Thursday! I receive an email from one of the addresses listed on the Berlitz website, but it is, of course, advising me to email my CV to someone else, who was also listed on the site and thus emailed by me, but I email her again and at the end of the day receive a reply inviting me to take an English test and interview Monday! Woo! I decided to familiarize myself with the "Observatorio" metro stop and bus station hub since it is significantly closer to me than the Norte and Sur bus stations. I make my way down to the Tacubaya metro stop, which was a nice walk, then check the map and try to head for the Observatorio station but veer SE instead of SW and end up at the San Pedro de Los Pinos (orange) station, so I again go down and check the subway map: gotta head a little N and a lotta W. Keep on walkin'. I really don't know where I am by now...it's raining, I find some park and think maybe it's a faction of Chapultepec (which is comprised of three separate areas) since it seems to take up a great deal of acreage. Aka I can't get around it, so I'mma try to go through it. I'm pretty sure this is not Chapultepec. Also, I'm pretty sure it's smaller than I thought and maybe not even a park...it's weird. But I get through it, back on the sweet, misting asphalt, and continue my trek NW. I finally find some sort of ledge overlooking a sunken part of the city (which is funny considering not only is D.F. sinking due to the fact it was built on a swamp, but we're also in a great valley in the middle of the country: Valle de Mexico) which happens to include a huge bus terminal. Voila! One of the great aspects of this city is that you always find what you're looking for, though more often than not in a fashion as circuitous as the majority of the major roads. In essence, this is the "allure" for me:
This City can be mapped out by Oxxos and Sanborns, unlabeled streets and screaming buses; measured in units of taxis and street vendors; aged in terms of dynasties or an individual's minutes and hours spent lost as Fuck; viewed between skyscrapers and parks, abandoned shacks and Argentine restaurants; heard amidst the screams and the laughs, the barks and the rustling of leaves, the airplanes and the metro rails, the suffocating fog and the liberating silence.

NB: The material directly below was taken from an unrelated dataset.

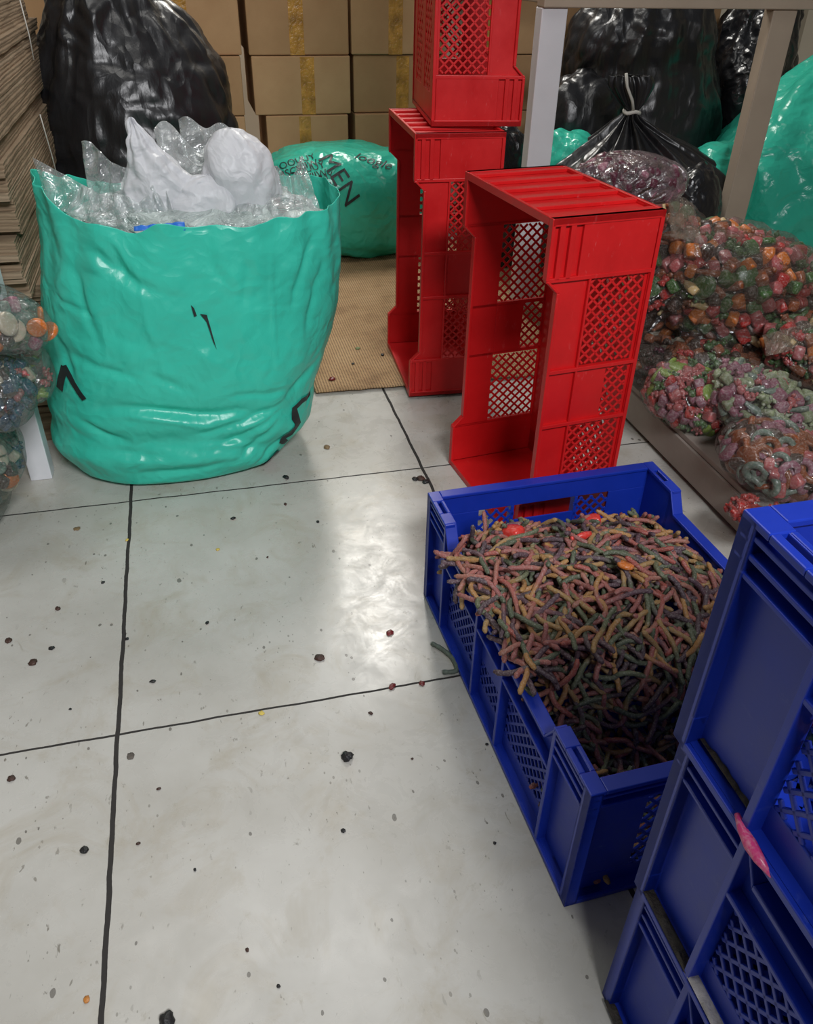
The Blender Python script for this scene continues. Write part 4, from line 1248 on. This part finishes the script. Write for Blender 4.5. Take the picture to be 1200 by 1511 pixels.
top = set(order[:300])
V = []; F = []; U = []; idx = []; mats = [WC[c] for c in cn]
for i, (layer, m4, g, c) in enumerate(allw):
    if i in top:
        o = bpy.data.objects.new('gummy_worm', worm_mesh(g, c)); COL.objects.link(o); o.matrix_world = m4
        tag(o, 'sugared %s gummy worm heaped in the blue floor crate' % c, 'gummy worm', 'gummy worms in the blue floor crate')
    else:
        v, f, uu = WG[g]; k = len(V)
        V += [m4 @ p for p in v]; F += [tuple(k + j for j in q) for q in f]; U += uu; idx += [cn.index(c)] * len(f)
o = bpy.data.objects.new('heaped_gummy_worms', worm_data(V, F, U, mats, idx, 'heaped_gummy_worms')); COL.objects.link(o)
tag(o, 'tangled mass of gummy worms deeper in the blue floor crate', 'gummy worms', None, 'stuff')
RG = m_candy('bright_red_gummy', (.62, .04, .03), .1); OG = m_candy('bright_orange_gummy', (.70, .14, .02), .1)


def solo_candy(name, sh, mat, m4, label, group=None):
    V, F = SHAPES[sh]; me = bpy.data.meshes.new(name); me.from_pydata([tuple(p) for p in V], [], F); me.materials.append(mat)
    me.polygons.foreach_set('use_smooth', [True] * len(me.polygons))
    o = bpy.data.objects.new(name, me); COL.objects.link(o); o.matrix_world = m4; tag(o, label, 'gummy candy', group); return o


def on_heap(u, v, sh_rot=(0, pi / 2, 0), s=1.0, up_=.008):
    return CRL @ Matrix.Translation((u, v, heap(u, v) + up_)) @ Euler(sh_rot).to_matrix().to_4x4() @ Matrix.Scale(s, 4)


solo_candy('gummy_stick', 'gummy_bottle', RG, on_heap(.115, .02, (0, pi / 2, pi / 2 + .1), 1.1), 'short bright red gummy stick lying on top of the worm heap')
solo_candy('gummy_slice', 'gummy_cube', RG, on_heap(.165, .105, (0, .3, .6), 1.5), 'bright red and pale gummy slice at the far left of the worm heap')
solo_candy('gummy_slice', 'gummy_disc', OG, on_heap(.215, .11, (.5, .3, 0), .8), 'bright orange gummy piece near the hand hole of the blue floor crate')
solo_candy('gummy_disc', 'gummy_disc', CC['orange'], on_heap(.02, .0, (.2, .2, 0), .8), 'dull orange gummy disc in the middle of the worm heap')
solo_candy('gummy_slice', 'gummy_cube', RG, on_heap(.20, -.05, (0, .3, 1.2), 1.2), 'red gummy cube near the far wall of the blue floor crate')
# a few candies inside the top crate of the stack, seen through its lattice
for (x, y, co, sh) in ((.345, .17, 'lime', 'gummy_bear'), (.35, .13, 'red', 'gummy_cube'), (.343, .10, 'red', 'gummy_bear'), (.36, .15, 'green', 'gummy_cube'), (.355, .19, 'pink', 'gummy_bear'), (.36, .08, 'orange', 'gummy_cube')):
    solo_candy(sh, sh, CC[co], Matrix.Translation((x + .01, y, .452)) @ Euler((R.uniform(0, 3), 0, R.uniform(0, 3))).to_matrix().to_4x4() @ Matrix.Scale(1.2, 4), '%s gummy %s lying inside the top blue crate' % (co, sh.split('_')[1]), 'gummies inside the top blue crate')

V = []; F = []; idx = []; keys = ['dark', 'rust', 'green', 'purple', 'red']  # unseen dark fill, added so the lattice holes look unlit
for i in range(420):
    co = R.choice(keys); v, f = SHAPES[R.choice(('gummy_cube', 'gummy_bear', 'gummy_bottle'))]; k = len(V)
    m4 = Matrix.Translation((R.uniform(.345, .685), R.uniform(-.20, .325), .452 + R.uniform(0, .075))) @ Euler((R.uniform(0, 6), R.uniform(0, 6), 0)).to_matrix().to_4x4() @ Matrix.Scale(1.4, 4)
    V += [m4 @ p for p in v]; F += [tuple(k + q for q in g) for g in f]; idx += [keys.index(co)] * len(f)
me = bpy.data.meshes.new('dark_fill_gummies'); me.from_pydata([tuple(p) for p in V], [], F)
for co in keys: me.materials.append(CC[co])
me.polygons.foreach_set('material_index', idx); me.polygons.foreach_set('use_smooth', [True] * len(F))
o = bpy.data.objects.new('dark_fill_gummies', me); COL.objects.link(o)
tag(o, 'dark gummy fill added to darken the lattice of the top blue crate', 'gummy candy', None, 'stuff')

# ------------------------------------------------------------------ things dropped on the floor
BROWN = m_plain('dark_brown_candy', (.055, .025, .018), .5, .3, 80, .3); BLK = m_plain('black_gunk', (.014, .014, .015), .4, .3, 80, .4)
YEL = m_plain('yellow_crumb', (.62, .48, .10), .5, .2); TANC = m_plain('tan_crumb', (.22, .15, .075), .7, .3, 60, .4); REDB = m_plain('dark_red_candy', (.16, .02, .02), .4, .2)


def lump(x, y, r, mat, name, label, flat=.45, seed=0, group=None, z=0):
    r *= .82; flat *= .8
    v, f = ico(3); V = []
    rr = random.Random(seed); a = rr.uniform(0, 3.14); el = rr.uniform(.6, 1.0)
    for p in v:
        d = 1 + .35 * nz(p + Vector((seed, 0, 0)), 1.7) + .15 * crumple(p + Vector((0, seed, 0)), 2.2)
        q = Vector((p.x * r * d, p.y * r * el * d, p.z * r * flat * d))
        V.append(Vector((q.x * cos(a) - q.y * sin(a), q.x * sin(a) + q.y * cos(a), max(q.z, -r * flat * .5))))
    zz = min(p.z for p in V)
    o = mesh_obj(name, V, f, mat); o.location = (x, y, z - zz + .0004)
    return tag(o, label, 'crumb', group)


lump(.112, .722, .010, BLK, 'black_scrap', 'glossy black torn lump alone in the middle of the near tile', .9, 1)
lump(.104, .922, .0098, BROWN, 'brown_candy_piece', 'flat dark brown oval bit left of the red-brown one', .4, 2)
lump(.226, .953, .0085, REDB, 'red_brown_candy_piece', 'red-brown oval bit nearest the bright floor reflection', .5, 3)
lump(.203, .837, .0085, REDB, 'red_candy_piece', 'dark red bit squashed in the tile joint left of the blue crate', .5, 4)
lump(.249, .833, .0062, REDB, 'red_candy_piece', 'small dark bit in the tile joint closest to the blue crate', .5, 5)
lump(.003, .829, .0055, YEL, 'yellow_crumb', 'pale yellow crumb on the tile joint across the middle', .4, 6)
lump(-.203, 1.31, .0050, YEL, 'yellow_crumb', 'yellow crumb beside the long joint before the sack', .5, 7)
lump(-.038, 1.243, .0045, YEL, 'yellow_crumb', 'yellow crumb on the tile before the sack', .5, 8)
lump(-.133, .432, .0125, BLK, 'black_scrap', 'jagged black scrap at the bottom edge of the view', .8, 9)
lump(-.181, .793, .008, m_plain('grey_smear', (.11, .095, .08), .7, .3, 60, .3), 'grey_smear_lump', 'grey smeared streak below the joint crossing', .06, 10)
lump(.222, 1.573, .0105, TANC, 'tan_crumb', 'tan crumb on the tile right of the sack', .35, 11)
lump(-.217, .475, .005, m_plain('orange_crumb', (.5, .2, .04), .5), 'orange_crumb', 'orange crumb beside the long joint near the bottom', .5, 12)
lump(.289, 1.896, .012, REDB, 'red_candy_piece', 'red-brown bit lying near the mat corner', .5, 13, z=.010)
lump(.392, 2.076, .009, m_plain('green_crumb', (.2, .24, .1), .6), 'green_crumb', 'greenish bit on the brown mat', .5, 14, z=.010)
lump(-.298, 1.368, .008, TANC, 'tan_crumb', 'tan smudge of crumbs left of the long joint', .15, 17)
for k, (x, y, r) in enumerate(((-.31, 1.038, .006), (-.335, 1.011, .0085), (-.153, .929, .006), (-.336, .79, .0065), (-.233, .658, .0065), (-.194, 1.034, .004), (.16, .793, .0045), (.086, .611, .004), (-.003, 1.338, .0065), (.158, 1.291, .005),
                               (.103, 1.366, .005), (-.143, .729, .004), (-.168, .652, .0035), (-.016, .441, .003), (-.046, .488, .003), (-.31, 1.135, .006), (-.379, 1.071, .007), (.117, 1.465, .010), (.384, 1.401, .009), (.404, 1.386, .010), (.396, 1.40, .011), (-.066, 1.044, .005),
                               (.33, .78, .004), (.31, .70, .003), (.27, .55, .003), (-.24, 1.19, .0045), (-.27, .90, .003), (.05, 1.20, .003), (-.10, .60, .003), (.20, .70, .0025), (.45, 2.02, .008), (.36, 1.98, .006), (.55, 2.2, .008))):
    onmat = y > 1.84
    lump(x, y, r, R.choice((BLK, BROWN, BLK)), 'dark_crumb', 'dark crumb on the brown mat' if onmat else 'small dark crumb stuck on the pale tiles', .55, 20 + k, 'dark crumbs on the floor', z=.010 if onmat else 0)
# worm on the tiles
mb = MB(); pts = [(.286, .91, .005), (.298, .895, .005), (.309, .872, .005), (.310, .848, .005), (.303, .842, .005), (.286, .845, .005)]
dense = []
for i in range(len(pts) - 1):
    a, b_, c, d = (Vector(pts[max(i - 1, 0)]), Vector(pts[i]), Vector(pts[i + 1]), Vector(pts[min(i + 2, len(pts) - 1)]))
    for t in (0, .25, .5, .75): dense.append(Vector([cat(a[k], b_[k], c[k], d[k], t) for k in range(3)]))
dense.append(Vector(pts[-1]))
mb.tube(dense, [.0037 * (1 + .1 * sin(i * 2.4)) for i in range(len(dense))], 8)
o = mb.build('gummy_worm', m_plain('grey_green_worm', (.12, .15, .12), .6, .3, 200, .4), None, True)
tag(o, 'grey-green gummy worm bent in an L on the tiles beside the blue floor crate', 'gummy worm')
# grime along the ledges of the stacked crates
for (z_, mat, y0, y1, name, lab) in ((.4435, M_GRIME, .27, .335, 'ledge_grime', 'dark grime on the ledge of the top blue crate'), (.2260, M_GRIME, .265, .34, 'ledge_grime', 'dark grime on the corner ledge of the middle blue crate'),
                                     (.0085, M_GRIME, .265, .342, 'ledge_grime', 'dark grime on the ledge of the lowest blue crate'), (.2265, M_GRIMEW, .17, .262, 'pale_smear', 'whitish smear on the ledge of the middle blue crate')):
    V = []; F = []
    for i in range(31):
        for j in range(7):
            y = y0 + (y1 - y0) * i / 30; x = .3215 + .0105 * j / 6
            V.append(Vector((x, y, z_ + .004 * max(0, nz((x, y, z_), 90) + .35) * (1 if 0 < i < 30 and 0 < j < 6 else 0))))
    for i in range(30):
        for j in range(6):
            a = i * 7 + j; F.append((a, a + 1, a + 8, a + 7))
    tag(mesh_obj(name, V, F, mat), lab, 'grime')
PK = m_candy('hot_pink_gummy', (.62, .05, .20), .3)
mb = MB(); mb.tube([(.314, .272, .441), (.3115, .262, .440), (.311, .25, .4385), (.3115, .24, .437), (.313, .228, .435)], [.002, .0035, .005, .004, .001], 8)
tag(mb.build('gummy_scrap', PK, None, True), 'squashed hot pink gummy stuck to the lower edge of the top blue crate', 'gummy candy')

This City is oscillating between Alive and Dead: blanched-white walls and technicolored doors. But it cannot be defined.
So I found the bus station and did a little practice walk from the terminal to the metro station. Easy breezy. But I didn't feel like using my three pesos, so I decided to walk back; I remember seeing Av Observatorio fairly close to my apt, so I decided to take that back. However...it was leading me W and I wanted to be going NE, so I veered off the well-beaten path and took a little street perpendicular to Av Observatorio. A few blocks later and whatd'ya know, I'm back on Av Observatorio and it is now taking me in the correct direction! The main streets here are confusing...direction changes, name changes, whatever you can think of. So I stay on Observatorio until I get to the Tacubaya marketplace area that I recognize, hop on Parque Lira and it's easy pickens back home!